Aston Martin looking at F1 engine concepts for 2021

Tech Corner: The future of F1 (2:59)

Sam Collins and Jennie Gow assess the key engine changes being proposed for Formula One in 2021. (2:59)

Aston Martin is becoming increasingly serious about a future as a Formula One engine manufacturer after 2020.

The British brand has not raced in Formula One with its own cars since 1960 but has struck a deal to become Red Bull's title sponsor next year. Aston Martin's ties with the former F1 champions have also been strengthened by a joint hypercar project -- due to reach fruition in 2019 -- and it is now considering further involvement in the sport as an engine manufacturer.

A change of engine regulations in 2021 is aimed at making the sport more accessible for new manufacturers and, based on the most recent proposal, Aston Martin is keen to get involved.

"For us it's potentially a new engine in 2021, dependent upon what those regulations eventually come out like," Aston Martin CEO Andy Palmer told Sky Sports. "There would be no point at all [developing an engine under the current regulations].

"The amount of development that goes into the current breed of engine is enormous, the cost of doing that is enormous particularly with the heat recovery system in the turbocharger and you throw it away in 2021."

Aston Martin has attended a series of meetings this year with the FIA, Formula One and existing and potential manufacturers to determine the 2021 regulations. Although the proposals have not been met with enthusiasm by Ferrari, Renault and Mercedes, Palmer believes the initial concept -- which includes getting rid of the expensive and complicated MGU-H -- is the right solution for the sport.

"I participate, as does the company, in a number of the working group meetings, obviously led by the FIA," Palmer added. "We put together a recommendation as an independent manufacturer of what would it need to look like to attract us in.
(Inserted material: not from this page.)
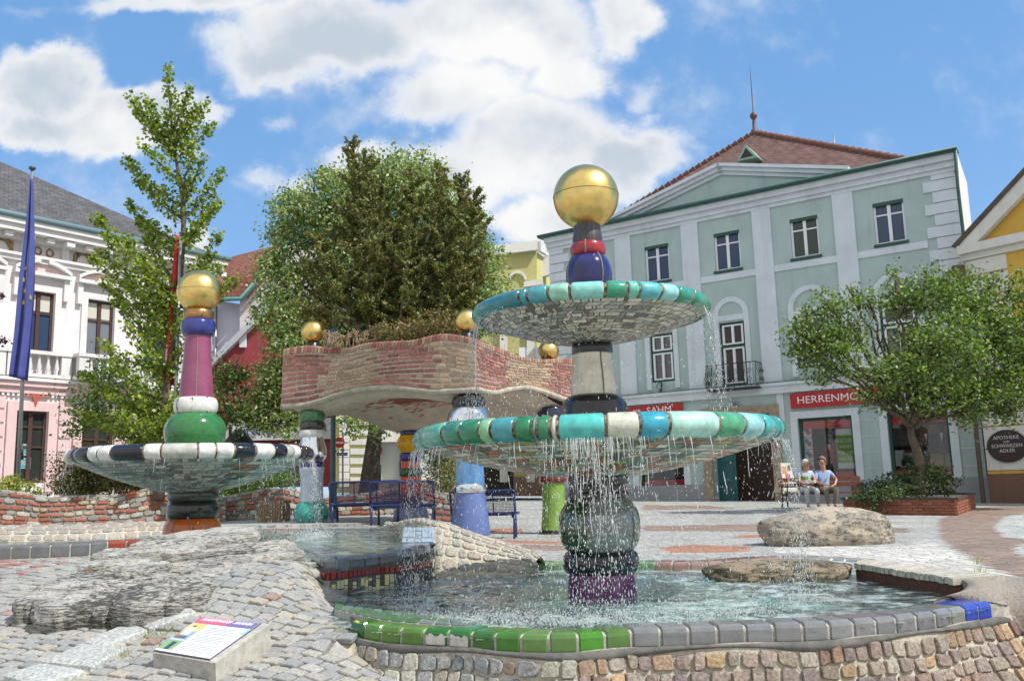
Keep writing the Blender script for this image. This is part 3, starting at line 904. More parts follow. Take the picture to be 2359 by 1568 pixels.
# ---- rocks
def rock_mat(name, c1, c2, c3, strata):
    m = bpy.data.materials.new(name); m.use_nodes = True
    t = N(m.node_tree); b = m.node_tree.nodes['Principled BSDF']
    o = t.n('ShaderNodeTexCoord').outputs['Object']
    s = t.v('MULTIPLY', o, (1, 1, strata))
    n1 = t.noise(s, 3.2, 9, .68)
    n2 = t.noise(t.v('MULTIPLY', o, (1, 1, strata * 1.4)), 13, 8, .7)
    n3 = t.noise(o, 90, 3, .6)
    sx_ = t.n('ShaderNodeSeparateXYZ', {0: o})
    if strata > 3: n2 = t.m('ADD', n2, t.m('MULTIPLY', t.m('MULTIPLY', t.rng(sx_.outputs[1], 9.0, 7.9), t.rng(t.m('ADD', sx_.outputs[0], t.m('MULTIPLY', n1, .8)), -3.6, -2.7)), .07))
    c = t.mix(t.rng(n1, .42, .6), c1, c2)
    c = t.mix(t.m('MULTIPLY', t.rng(t.m('ADD', n2, t.m('MULTIPLY', t.m('SUBTRACT', t.noise(o, 1.7, 4, .6), .5), .35)), .51, .60), .88), c, c3)
    c = t.mix(t.m('MULTIPLY', t.rng(t.noise(t.v('ADD', o, (4, 2, 9)), 4, 6, .7), .6, .72), .6), c, lin(150, 120, 62))if strata > 3 else c
    f = t.rng(n3, .25, .75, .6, 1.3)
    c = t.mix(1., c, t.n('ShaderNodeCombineColor', {0: f, 1: f, 2: f}).outputs[0], 'MULTIPLY')
    t.set(b.inputs['Base Color'], c)
    b.inputs['Roughness'].default_value = .92
    h = t.m('ADD', t.m('MULTIPLY', n2, .8), t.m('MULTIPLY', n3, .2))
    t.set(b.inputs['Normal'], t.n('ShaderNodeBump', {'Height': h, 'Distance': .035 if strata > 3 else .015, 'Strength': .9}).outputs[0])
    return m
mb = MB()
fx = [(-4.85, 8.75), (-4.4, 8.3), (-4.0, 7.95), (-3.57, 7.55), (-3.2, 7.30), (-2.97, 7.28), (-2.8, 7.45), (-2.6, 7.8), (-2.43, 8.25), (-2.1, 8.9), (-1.75, 9.3)]
kx = [(-4.85, 9.0), (-4.4, 9.9), (-4.0, 10.5), (-3.6, 11.0), (-3.1, 11.0), (-2.6, 10.75), (-2.2, 10.4), (-1.9, 10.0), (-1.75, 9.55)]
tx = [(-4.85, -.10), (-4.5, -.02), (-4.2, .07), (-3.9, .19), (-3.5, .29), (-3.0, .30), (-2.6, .26), (-2.3, .18), (-2.0, .09), (-1.75, .0)]
def ip(T, x):
    for k in range(len(T) - 1):
        if T[k][0] <= x <= T[k + 1][0]:
            return lerp(T[k][1], T[k + 1][1], (x - T[k][0]) / (T[k + 1][0] - T[k][0]))
    return T[0][1] if x < T[0][0] else T[-1][1]
def rk(u, v):
    x = -4.85 + 3.1 * u
    yf, yb = ip(fx, x), ip(kx, x)
    zf = zbase(x, yf) - .05
    zt_ = ip(tx, x) + .02
    t = v / .86
    y0_ = yf + (yb - yf) * t
    if t <= 1:
        wob = .55 * (x + 3.3) + 1.0 * noise.noise((x * .9, t * 1.4, 3)) + .5 * math.floor(2.2 * x + 1.3 * math.floor(t * 4)) % 1 + .5 * noise.noise((x * 3.2, t * 3, 8)) + .2 * noise.noise((x * 9, t * 9, 5))
        NSt = 7.0
        k = t * NSt + wob
        fl = math.floor(k); fr_ = k - fl
        hs = .5 + .5 * noise.noise((fl * 5.3, x * .8, 2))
        rise = smooth(fr_ / .13)                        # steep lip at the front of every layer
        T = (fl + rise * .8 + fr_ * .2 - wob) / NSt
        T = max(0, min(1.05, T)) ** .62
        front = smooth(t / .03)
        z = zf + (zt_ - zf) * T + .06 * front * (1 - t) * (.6 + hs * .5)
        z += .028 * (noise.cell(Vector((x * 2.1 + fl * .37, fl, 3))) - .5) * front * (t < .9)
        z += .022 * noise.noise((x * 5, t * 16, 1)) + .012 * noise.noise((x * 17, t * 44, 2)) + .006 * noise.noise((x * 50, t * 110, 7))
        y = y0_ + .10 * (1 - rise) * (fr_ < .13) - .05 * noise.noise((x * 4, fl * 3.1, 6))
        if t < .012: z = zf - .1; y += .05
    else:
        k = (t - 1) / (1 / .86 - 1)
        z = lerp(zt_, -.2, k ** 1.5); y = yb + .25 * k
    edge = min(u, 1 - u)
    if edge < .05: z = lerp(zbase(x, y) - .12, z, smooth(edge / .05))
    return Vector((x + .12 * noise.noise((v * 9, u * 6, 4)) + .02 * noise.noise((v * 60, u * 40, 4)), y, z))
mb.grid(lambda u, v: rk(u, v) - Vector((0, 0, .07)), 240, 200, smooth=True)
gr = random.Random(19)
def slab(c, lx, ly, th, nrm, rot):
    nrm = Vector(nrm).normalized(); ux = Vector((math.cos(rot), math.sin(rot), 0)); ux = (ux - nrm * ux.dot(nrm)).normalized(); uy = nrm.cross(ux)
    sd = gr.random() * 50; n_ = 40; vs = []
    def rad(a):
        return 1 + .30 * noise.noise((math.cos(a) * 1.6 + sd, math.sin(a) * 1.6, sd)) + .14 * noise.noise((math.cos(a) * 5 + sd, math.sin(a) * 5, sd)) + .06 * noise.noise((math.cos(a) * 14, math.sin(a) * 14 + sd, 1))
    rings = [(.0, 1.0), (.35, 1.0), (.7, 1.0), (.93, .97), (1.0, .8), (1.02, .45), (.97, .1), (.85, -.5)]
    for f, h in rings:
        for k in range(n_):
            a = 2 * pi * k / n_; e = (abs(math.cos(a)) ** 3 + abs(math.sin(a)) ** 3) ** (-1 / 3)
            p = Vector(c) + ux * lx * f * rad(a) * e * math.cos(a) + uy * ly * f * rad(a) * e * math.sin(a) + nrm * th * h
            p += nrm * (.022 * noise.noise(p * 4) + .012 * noise.noise(p * 12)) + (ux * noise.noise(p * 9) + uy * noise.noise(p * 8 + Vector((5, 5, 5)))) * .014
            vs.append(p)
    mb.add(vs, [(r * n_ + k, r * n_ + (k + 1) % n_, (r + 1) * n_ + (k + 1) % n_, (r + 1) * n_ + k) for r in range(len(rings) - 1) for k in range(n_)], None, False)
dy_ = lambda Y: 10.35 - (Y - 1226) / 190 * 2.95
for X0, X1, Y0, Y1, th in ((360, 610, 1226, 1256, .16), (300, 470, 1240, 1268, .15), (240, 480, 1258, 1290, .17), (430, 690, 1254, 1288, .16), (360, 690, 1282, 1316, .17), (190, 375, 1286, 1314, .15), (380, 640, 1300, 1330, .16), (150, 280, 1316, 1340, .14), (275, 400, 1300, 1342, .20), (380, 560, 1322, 1352, .18),
                           (100, 275, 1338, 1376, .17), (165, 390, 1332, 1366, .16), (360, 520, 1344, 1380, .2), (62, 170, 1360, 1394, .16), (110, 280, 1372, 1408, .18), (262, 420, 1362, 1412, .24), (330, 500, 1366, 1404, .22), (200, 330, 1384, 1414, .15)):
    Ym = Y0 + (Y1 - Y0) * .35
    d_ = dy_(Y1) + .16
    c_ = at((X0 + X1) / 2, Ym, d_); hw_ = (X1 - X0) / 2 * d_ / FPX
    slab(c_ - Vector((0, 0, th * .72)), hw_ * .88, .30 + .12 * gr.random(), th, (-.05 + gr.gauss(0, .04), -.10 + gr.gauss(0, .05), 1), gr.gauss(.06, .06))
    for _ in range(3):
        e_ = c_ + Vector((gr.uniform(-.7, .7) * hw_, gr.uniform(-.12, .2), -.03))
        slab(e_ - Vector((0, 0, .05)), hw_ * gr.uniform(.2, .5), gr.uniform(.10, .2), gr.uniform(.055, .09), (gr.gauss(-.05, .08), gr.gauss(-.1, .08), 1), gr.gauss(.1, .12))
o = mb.build('rock', rock_mat('layered_rock', lin(186, 183, 174), lin(152, 149, 142), lin(54, 51, 46), 6))
tag(o, 'large layered grey rock slab with dark crevices in front of the upper pool', 'rock')
def boulder(name, c, sx, sy, sz, m, lab, seed, flat=0, rz=0):
    bm = bmesh.new(); bmesh.ops.create_icosphere(bm, subdivisions=6, radius=1)
    for v in bm.verts:
        p = v.co.copy()
        e = 3.2
        k = (abs(p.x) ** e + abs(p.y) ** e + abs(p.z) ** e) ** (-1 / e)
        p = p * lerp(1, k, .28)
        d = .13 * noise.noise(p * 1.3 + Vector((seed, 0, 0))) + .05 * noise.noise(p * 3.5 + Vector((0, seed, 0))) + .016 * noise.noise(p * 11) + .008 * noise.noise(p * 30)
        p = p * (1 + d)
        v.co = Vector((p.x * sx, p.y * sy, p.z * sz))
        if flat and p.z > .3: v.co.z = sz * (.3 + (p.z - .3) * (1 - flat))
        v.co.rotate(Matrix.Rotation(rz, 3, 'Z'))
    me = bpy.data.meshes.new(name); bm.to_mesh(me); bm.free()
    for p in me.polygons: p.use_smooth = True
    me.materials.append(m)
    o = bpy.data.objects.new(name, me); COL.objects.link(o); o.location = c
    tag(o, lab, 'boulder'); return o
pb = ong(1922, 1256)
boulder('boulder', pb + Vector((.07, .45, .165)), .95, .55, .355, rock_mat('boulder_stone', lin(170, 159, 140), lin(136, 130, 119), lin(92, 88, 82), 1.3), 'big rounded grey boulder lying on the paving before the couple on the bench', 3.3)
pb = onz(1800, 1338, W)
boulder('boulder', pb + Vector((.03, .32, .07)), .70, .44, .165, rock_mat('wet_boulder_stone', lin(150, 134, 112), lin(112, 102, 86), lin(60, 54, 42), 1.3), 'flat brown boulder lying half in the lower pool', 7.7, .45, -.1)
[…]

"Roughly speaking that is making it standardised as much as possible the bits that don't matter too much where you don't have the competitive engine, probably throw away the heat recovery turbochargers because that's an enormous amount of development.

"What we see coming back is something quite encouraging because it ticks many of those boxes, at least conceptually."

While Aston Martin manufactures engines for GT racing cars, it has no previous experience making Formula One power units. Earlier this year it employed former Ferrari and Toyota engineer Luca Marmorini to being work on an F1 concept and Palmer says his company is looking to partner with an independent manufacturer like Cosworth if it pushes ahead with a full F1 programme.

"It would be in collaboration with somebody," he said. "We have never done a Formula 1 engine before. There are obviously parties around like Cosworth, AVL, Ricardo or Ilmor. There are suppliers that are involved in the sport that we deal with. It's about bringing those together.

"The first step for us was the recruitment of Luca Marmorini. He has a lot of history in engine development for Ferrari and Toyota and he's helping us put together this concept of what the engine could look like and also participating in the discussions with the FIA."